Mijn vader en ik hadden voor de oorlog allebei een fiets. Mijn moeder had geen fiets, vooral niet omdat ze niet echt goed kon fietsen. Ze heeft het wel geprobeerd, maar dat was geen succes. Mijn vader en ik hebben het haar willen leren. We hebben ontzettend gelachen omdat als mijn moeder eenmaal op de fiets zat niet wist hoe ze moest stoppen. Uiteindelijk zijn we er maar mee opgehouden.
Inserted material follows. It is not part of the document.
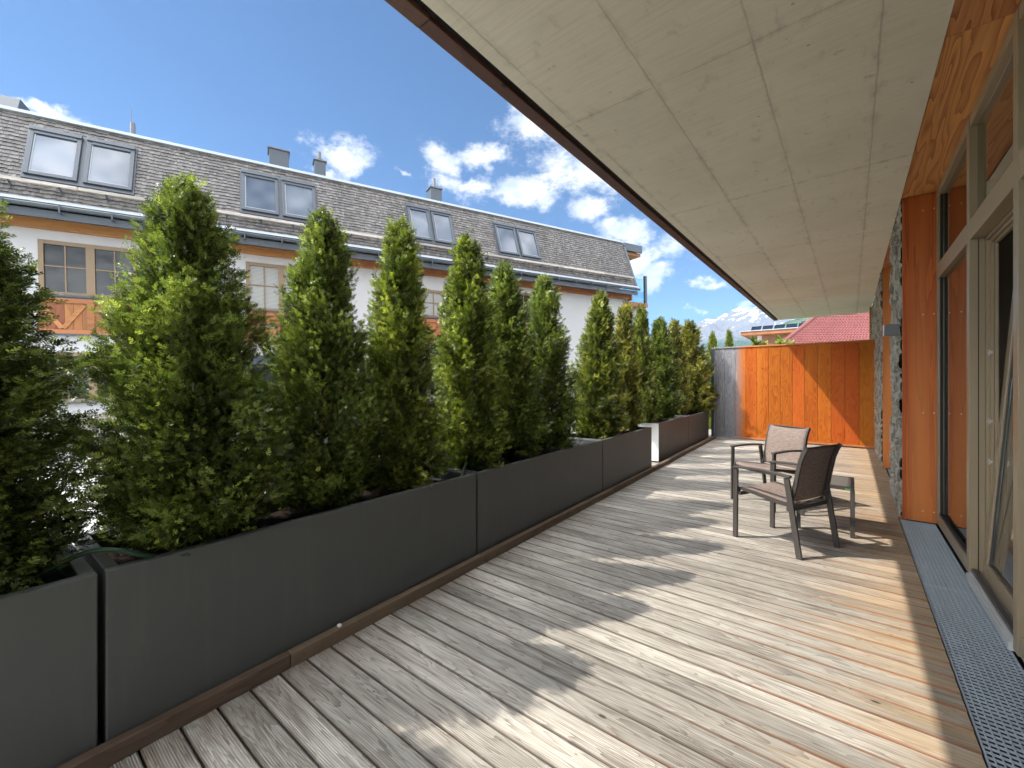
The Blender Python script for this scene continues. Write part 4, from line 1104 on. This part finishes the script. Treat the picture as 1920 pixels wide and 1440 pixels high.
# ------------------------------------------------------------------ mountains
def mountain(name, dist, px0, px1, skyline, depth_f, m, seed, amp):
    nu, nv = 260, 90
    xs_, ys_ = zip(*skyline)
    V = []
    for j in range(nv + 1):
        f = j / nv                      # 0 = front foot, 1 = behind the crest
        for i in range(nu + 1):
            px = px0 + (px1 - px0) * i / nu
            py = np.interp(px, xs_, ys_)
            crest = (720 - py) / 780 * dist
            d = dist * (1 - depth_f + depth_f * f * 1.25)
            cf = f * 1.25
            shp = cf**1.35 if cf <= 1 else max(0, 1 - (cf - 1) * 2.2)
            l = dist * (px - 960) / 780.0
            x = -sy * d + cy * l; y = cy * d + sy * l
            q = Vector((x, y, 0)) * (1 / 330.)
            rid = 0; a_ = 1; fr = 1
            for o_ in range(6):
                rid += a_ * (1 - abs(mnoise.noise(q * fr + Vector((seed, 0, o_ * 7))))*2.0); a_ *= .52; fr *= 2.07
            env = min(1, cf * 2.2) * (1 - .55 * min(1, max(0, (cf - .8) * 3)))
            z = crest * shp + amp * (rid - .9) * env
            V.append((x, y, z - 3))
    F = [(j * (nu + 1) + i, j * (nu + 1) + i + 1, (j + 1) * (nu + 1) + i + 1, (j + 1) * (nu + 1) + i) for j in range(nv) for i in range(nu)]
    b = MB(); b.add(V, F, .5); return tag(b.build(name, m, smooth=False), kind='structure')
def alp_b(t, p):
    g_ = t.n('ShaderNodeNewGeometry'); o = t.obj(); z = t.xyz(o)[2]; nz_ = t.xyz(g_.outputs['Normal'])[2]
    n = t.noise(o, .006, 6, .65); n2 = t.noise(t.v('ADD', t.v('MULTIPLY', o, (1, 1, 2.4)), t.comb(0, 0, t.m('MULTIPLY', t.xyz(o)[0], -1.1))), .011, 6, .68)
    forest = t.mix(n2, (.018, .034, .018), (.05, .075, .035))
    rock = t.mix(n2, (.07, .07, .072), (.15, .148, .148))
    col = t.mix(t.ss(t.m('ADD', z, t.m('MULTIPLY', t.m('SUBTRACT', n, .5), 260.)), 330, 440), forest, rock)
    sn = t.m('ADD', t.m('ADD', z, t.m('MULTIPLY', t.m('SUBTRACT', n, .5), 700.)), t.m('ADD', t.m('MULTIPLY', t.m('SUBTRACT', n2, .5), 1150.), t.m('MULTIPLY', nz_, 330.)))
    col = t.mix(t.ss(sn, 985, 1010), col, (.88, .89, .9))
    t.put(p.inputs['Base Color'], col)
M['alp'] = mat('alp', None, .9, 0, .1, alp_b)
def hill_b(t, p):
    o = t.obj(); n = t.noise(o, .012, 6, .7); n2 = t.noise(o, .003, 4, .6)
    t.put(p.inputs['Base Color'], t.mix(t.ss(n2, .4, .65), t.mix(n, (.015, .030, .016), (.05, .075, .03)), (.10, .13, .05)))
M['hill'] = mat('hill', None, .95, 0, .05, hill_b)
mountain('mountain', 4200, 1120, 1800, [(1100, 690), (1240, 640), (1310, 606), (1340, 598), (1362, 591), (1378, 582), (1388, 575), (1395, 582), (1403, 585), (1414, 577), (1421, 573), (1428, 576), (1434, 584), (1446, 598), (1455, 592), (1462, 589), (1475, 600), (1500, 612), (1600, 600), (1800, 650)], .45, M['alp'], 3.3, 45)
mountain('hillside', 2600, 1330, 1900, [(1330, 716), (1400, 672), (1430, 640), (1452, 614), (1480, 602), (1520, 590), (1600, 575), (1900, 560)], .40, M['hill'], 8.1, 22)

# ------------------------------------------------------------------ haze over the valley
hz = MB(); hz.box(-6500, 6500, -6500, 6500, -2, 1150)
ho = hz.build('haze', mat('haze'))
hm = ho.data.materials[0]; nt_ = hm.node_tree
for n_ in list(nt_.nodes):
    if n_.type == 'BSDF_PRINCIPLED': nt_.nodes.remove(n_)
pv = nt_.nodes.new('ShaderNodeVolumePrincipled'); pv.inputs['Color'].default_value = (.38, .62, 1.0, 1); pv.inputs['Density'].default_value = .5e-4
nt_.links.new(pv.outputs[0], nt_.nodes['Material Output'].inputs['Volume'])
tag(ho, kind='stuff')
Dat was wel een probleem toen we gingen kamperen. Mijn vader had een camping gevonden tussen Nijkerk en Ermelo, de naam weet ik niet meer (het leek op: “Het Hollandsche gat”). Mijn vader en ik waren een dag eerder gegaan om de tent op te zetten. Mijn moeder zou een dag later met de boot komen, er was toen een bootverbinding tussen Amsterdam en Nijkerk.
Mijn vader en ik zouden haar bij de boot, in het haventje van Nijkerk ophalen. Toen we trouwens op mijn moeder stonden te wachten, hebben mijn vader en ik paling gegeten, iets wat volgens de Joodse spijswetten eigenlijk niet mocht. Maar al wie er kwam, niet mijn moeder. Toch hadden we ons zo opgesteld dat we iedereen van de boot konden zien komen. Dat dachten we tenminste. Na verloop van tijd raakten we wel een beetje in paniek, iedereen was van boord, maar niet mijn moeder.
We zijn toen maar teruggefietst, naar de camping. Wat denk je? Liep daar opeens mijn moeder voor ons. Op de een of andere manier was ze os toch ontglipt. Ze zag ons ook niet en was toen maar gaan ‘stappen’. Met moeder achterop bij mijn vader zijn we toen maar verder gefietst naar onze tent.